**Your instructions**
Write the data out again in full, with no departure from the original.

[START Supplied data]

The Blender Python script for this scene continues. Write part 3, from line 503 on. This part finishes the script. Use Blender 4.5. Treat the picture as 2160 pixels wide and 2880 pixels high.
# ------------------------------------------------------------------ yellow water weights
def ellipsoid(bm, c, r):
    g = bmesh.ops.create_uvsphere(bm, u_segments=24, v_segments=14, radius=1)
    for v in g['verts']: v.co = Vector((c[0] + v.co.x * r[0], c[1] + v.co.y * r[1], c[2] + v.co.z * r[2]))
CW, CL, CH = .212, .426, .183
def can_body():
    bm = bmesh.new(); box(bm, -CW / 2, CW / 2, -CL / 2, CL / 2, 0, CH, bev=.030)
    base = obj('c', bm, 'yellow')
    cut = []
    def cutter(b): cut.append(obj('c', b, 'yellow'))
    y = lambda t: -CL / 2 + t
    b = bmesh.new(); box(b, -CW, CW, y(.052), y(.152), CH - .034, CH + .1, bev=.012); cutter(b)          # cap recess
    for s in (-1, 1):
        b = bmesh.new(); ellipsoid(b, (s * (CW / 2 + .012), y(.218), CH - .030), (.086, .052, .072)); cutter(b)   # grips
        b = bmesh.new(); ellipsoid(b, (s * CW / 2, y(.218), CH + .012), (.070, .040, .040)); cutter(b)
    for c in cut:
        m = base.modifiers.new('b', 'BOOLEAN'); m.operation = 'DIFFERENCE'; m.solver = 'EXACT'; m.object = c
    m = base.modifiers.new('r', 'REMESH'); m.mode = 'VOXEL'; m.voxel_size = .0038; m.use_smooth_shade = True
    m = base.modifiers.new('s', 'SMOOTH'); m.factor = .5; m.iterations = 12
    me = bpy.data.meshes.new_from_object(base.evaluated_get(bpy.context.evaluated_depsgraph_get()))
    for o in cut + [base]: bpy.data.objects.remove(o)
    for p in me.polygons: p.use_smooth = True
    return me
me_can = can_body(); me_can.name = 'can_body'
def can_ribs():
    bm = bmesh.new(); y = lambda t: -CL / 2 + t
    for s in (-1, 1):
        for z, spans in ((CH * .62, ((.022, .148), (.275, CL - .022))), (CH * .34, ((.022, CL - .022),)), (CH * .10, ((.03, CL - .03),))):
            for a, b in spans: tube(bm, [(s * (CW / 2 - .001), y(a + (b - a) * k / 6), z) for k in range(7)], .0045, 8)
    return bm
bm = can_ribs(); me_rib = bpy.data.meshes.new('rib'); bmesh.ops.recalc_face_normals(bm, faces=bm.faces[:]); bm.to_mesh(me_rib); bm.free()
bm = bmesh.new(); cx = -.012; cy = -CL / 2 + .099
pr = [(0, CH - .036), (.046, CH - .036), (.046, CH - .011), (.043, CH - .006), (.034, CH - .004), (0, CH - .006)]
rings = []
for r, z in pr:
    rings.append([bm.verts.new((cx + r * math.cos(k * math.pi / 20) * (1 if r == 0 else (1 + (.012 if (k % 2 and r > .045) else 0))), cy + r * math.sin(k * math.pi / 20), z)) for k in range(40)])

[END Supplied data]

**Expected answer**
The Blender Python script for this scene continues. Write part 3, from line 503 on. This part finishes the script. Use Blender 4.5. Treat the picture as 2160 pixels wide and 2880 pixels high.
# ------------------------------------------------------------------ yellow water weights
def ellipsoid(bm, c, r):
    g = bmesh.ops.create_uvsphere(bm, u_segments=24, v_segments=14, radius=1)
    for v in g['verts']: v.co = Vector((c[0] + v.co.x * r[0], c[1] + v.co.y * r[1], c[2] + v.co.z * r[2]))
CW, CL, CH = .212, .426, .183
def can_body():
    bm = bmesh.new(); box(bm, -CW / 2, CW / 2, -CL / 2, CL / 2, 0, CH, bev=.030)
    base = obj('c', bm, 'yellow')
    cut = []
    def cutter(b): cut.append(obj('c', b, 'yellow'))
    y = lambda t: -CL / 2 + t
    b = bmesh.new(); box(b, -CW, CW, y(.052), y(.152), CH - .034, CH + .1, bev=.012); cutter(b)          # cap recess
    for s in (-1, 1):
        b = bmesh.new(); ellipsoid(b, (s * (CW / 2 + .012), y(.218), CH - .030), (.086, .052, .072)); cutter(b)   # grips
        b = bmesh.new(); ellipsoid(b, (s * CW / 2, y(.218), CH + .012), (.070, .040, .040)); cutter(b)
    for c in cut:
        m = base.modifiers.new('b', 'BOOLEAN'); m.operation = 'DIFFERENCE'; m.solver = 'EXACT'; m.object = c
    m = base.modifiers.new('r', 'REMESH'); m.mode = 'VOXEL'; m.voxel_size = .0038; m.use_smooth_shade = True
    m = base.modifiers.new('s', 'SMOOTH'); m.factor = .5; m.iterations = 12
    me = bpy.data.meshes.new_from_object(base.evaluated_get(bpy.context.evaluated_depsgraph_get()))
    for o in cut + [base]: bpy.data.objects.remove(o)
    for p in me.polygons: p.use_smooth = True
    return me
me_can = can_body(); me_can.name = 'can_body'
def can_ribs():
    bm = bmesh.new(); y = lambda t: -CL / 2 + t
    for s in (-1, 1):
        for z, spans in ((CH * .62, ((.022, .148), (.275, CL - .022))), (CH * .34, ((.022, CL - .022),)), (CH * .10, ((.03, CL - .03),))):
            for a, b in spans: tube(bm, [(s * (CW / 2 - .001), y(a + (b - a) * k / 6), z) for k in range(7)], .0045, 8)
    return bm
bm = can_ribs(); me_rib = bpy.data.meshes.new('rib'); bmesh.ops.recalc_face_normals(bm, faces=bm.faces[:]); bm.to_mesh(me_rib); bm.free()
bm = bmesh.new(); cx = -.012; cy = -CL / 2 + .099
pr = [(0, CH - .036), (.046, CH - .036), (.046, CH - .011), (.043, CH - .006), (.034, CH - .004), (0, CH - .006)]
rings = []
for r, z in pr:
    rings.append([bm.verts.new((cx + r * math.cos(k * math.pi / 20) * (1 if r == 0 else (1 + (.012 if (k % 2 and r > .045) else 0))), cy + r * math.sin(k * math.pi / 20), z)) for k in range(40)])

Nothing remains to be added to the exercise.